- **DATA TO PROCESS**
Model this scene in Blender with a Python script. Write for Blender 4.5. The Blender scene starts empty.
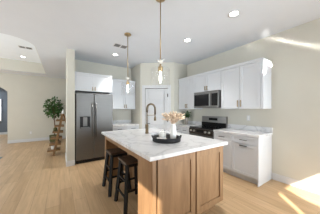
import bpy, bmesh, math, random
from mathutils import Vector, Matrix
random.seed(7)
S = bpy.context.scene
COL = S.collection
PI = math.pi

# ------------------------------------------------------------------ camera, world, sun, daylight, exposure
F_PX, H_CAM, HORIZON = 149.3, 1.37, 110.0
YAW = math.atan2(223.0, F_PX)
cam_d = bpy.data.cameras.new('camera')
cam_d.sensor_width = 36.0
cam_d.lens = 36.0 * F_PX / 320.0
cam_d.shift_y = (HORIZON - 107.0) / 320.0
cam_d.clip_start = 0.02
cam = bpy.data.objects.new('camera', cam_d)
COL.objects.link(cam)
cam.location = (0, 0, H_CAM)
cam.rotation_euler = (PI / 2, 0, -(PI / 2 - YAW))
S.camera = cam

S.view_settings.view_transform = 'Standard'
S.view_settings.look = 'None'
S.view_settings.gamma = 1.0
S.view_settings.use_curve_mapping = False
S.view_settings.exposure = -0.05

world = bpy.data.worlds.new('world')
S.world = world
world.use_nodes = True
bg = world.node_tree.nodes['Background']
bg.inputs[0].default_value = (0.86, 0.93, 1.0, 1)
bg.inputs[1].default_value = 2.2

def light(name, kind, loc, aim, energy, color=(1, 1, 1), **kw):
    l = bpy.data.lights.new(name, kind)
    l.energy = energy
    l.color = color
    for k, v in kw.items():
        setattr(l, k, v)
    o = bpy.data.objects.new(name, l)
    COL.objects.link(o)
    o.location = loc
    o.rotation_euler = Vector(aim).to_track_quat('-Z', 'Y').to_euler()
    return o

SUN = Vector((1, 1, -0.9))
light('sun', 'SUN', (-4, -6, 8), SUN, 15.0, (1.0, 0.93, 0.82), angle=math.radians(0.6))
# daylight coming in at the openings; the hall fill is added
light('slider_daylight', 'AREA', (2.1, -1.36, 1.1), (-.12, 1, 0.10), 36, (0.80, 0.915, 1.0), shape='RECTANGLE', size=2.5, size_y=2.0, spread=math.radians(75))
light('nook_daylight', 'AREA', (-1.16, -0.6, 1.6), (1, 0.2, 0.4), 5, (0.80, 0.915, 1.0), shape='RECTANGLE', size=0.5, size_y=1.3)
light('living_daylight', 'AREA', (-4.9, 4.5, 1.3), (1, 0.05, 0.5), 70, (0.80, 0.915, 1.0), shape='RECTANGLE', size=4.5, size_y=2.0, spread=math.radians(130))
light('living_rear_daylight', 'AREA', (-4.0, 1.1, 1.1), (0.25, 1, 0.9), 60, (0.80, 0.915, 1.0), shape='RECTANGLE', size=1.3, size_y=1.7)
light('hall_fill', 'AREA', (-3.6, 10.8, 2.3), (0.2, 0.2, -1), 50, (0.80, 0.915, 1.0), shape='RECTANGLE', size=1.0, size_y=1.0)  # added lamp facing down inside the hall to brighten it

# added lamps standing in for reflected sunlight: narrow glints high on the right-hand wall
def beam(name, pts, src_t, energy, width, spread=2.0):
    a, b = Vector(pts[0]), Vector(pts[1])
    u = Vector((.70, .72, .35)).normalized()
    mid = (a + b) / 2
    ax = (b - a) - u * (b - a).dot(u)
    L = ax.length
    z = -u
    x = ax.normalized()
    y = z.cross(x)
    l = bpy.data.lights.new(name, 'AREA')
    l.shape = 'RECTANGLE'; l.size = L; l.size_y = width; l.energy = energy; l.spread = math.radians(spread)
    l.color = (1, 0.97, 0.9)
    o = bpy.data.objects.new(name, l)
    COL.objects.link(o)
    m = Matrix((x, y, z)).transposed().to_4x4()
    m.translation = mid - u * src_t
    o.matrix_world = m
beam('wall_glint_lamp', [(3.5, 1.56, 3.01), (3.5, .45, 2.31)], 2.0, .30, .06)
beam('thin_glint_lamp', [(3.5, 1.71, 2.83), (3.5, 1.37, 2.56)], 1.2, .35, .008, .5)
beam('cabinet_glint_lamp', [(3.19, 1.235, 2.05), (3.22, 1.235, 2.27)], 1.5, 4.0, .085, 1.0)
beam('corner_glint_lamp', [(3.19, 1.235, 2.28), (3.50, 1.235, 2.26)], 1.5, 2.5, .06, 1.0)
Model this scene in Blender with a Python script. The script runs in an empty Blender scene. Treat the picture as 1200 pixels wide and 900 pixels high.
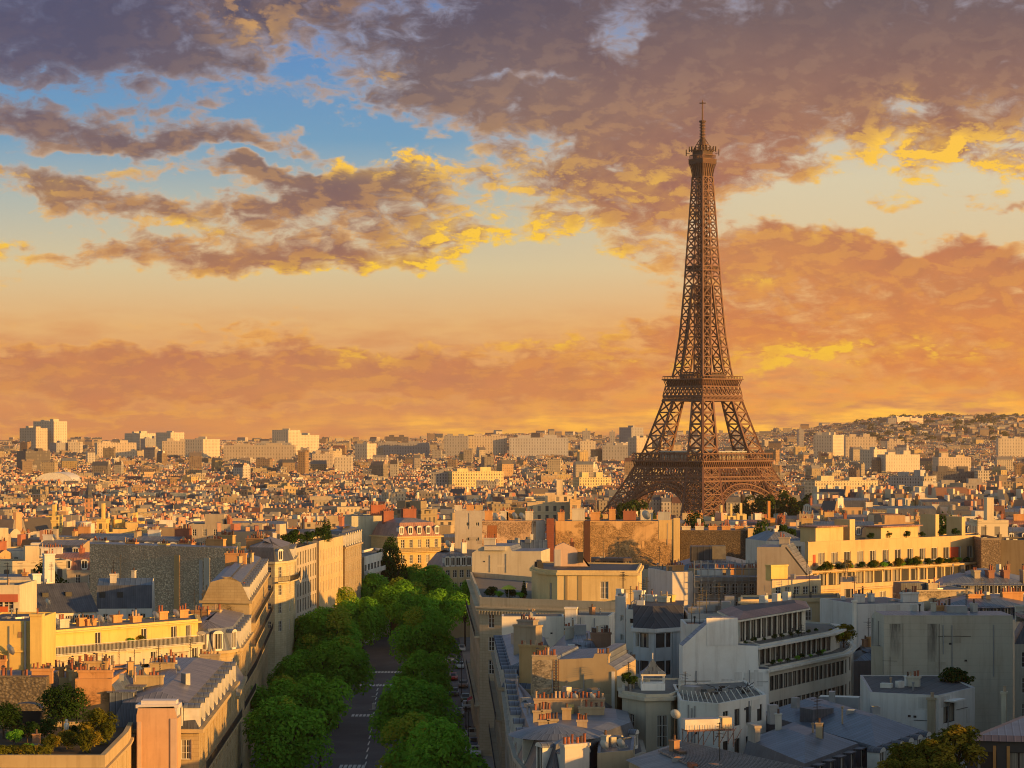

- **TASK DIRECTIONS**
Reproduce the records word for word, please, from their first line up to and including the line that contains "S.view_settings.exposure = -0.05", but no pictures.

- **FULL RESPONSE**
Model this scene in Blender with a Python script. Write for Blender 4.5. The Blender scene starts empty.
import bpy, bmesh, math, random
from mathutils import Vector, Matrix
random.seed(7)
S = bpy.context.scene
COL = S.collection
PI = math.pi

# ------------------------------------------------------------------ camera, world, sun, daylight, exposure
F_PX, H_CAM, HORIZON = 149.3, 1.37, 110.0
YAW = math.atan2(223.0, F_PX)
cam_d = bpy.data.cameras.new('camera')
cam_d.sensor_width = 36.0
cam_d.lens = 36.0 * F_PX / 320.0
cam_d.shift_y = (HORIZON - 107.0) / 320.0
cam_d.clip_start = 0.02
cam = bpy.data.objects.new('camera', cam_d)
COL.objects.link(cam)
cam.location = (0, 0, H_CAM)
cam.rotation_euler = (PI / 2, 0, -(PI / 2 - YAW))
S.camera = cam

S.view_settings.view_transform = 'Standard'
S.view_settings.look = 'None'
S.view_settings.gamma = 1.0
S.view_settings.use_curve_mapping = False
S.view_settings.exposure = -0.05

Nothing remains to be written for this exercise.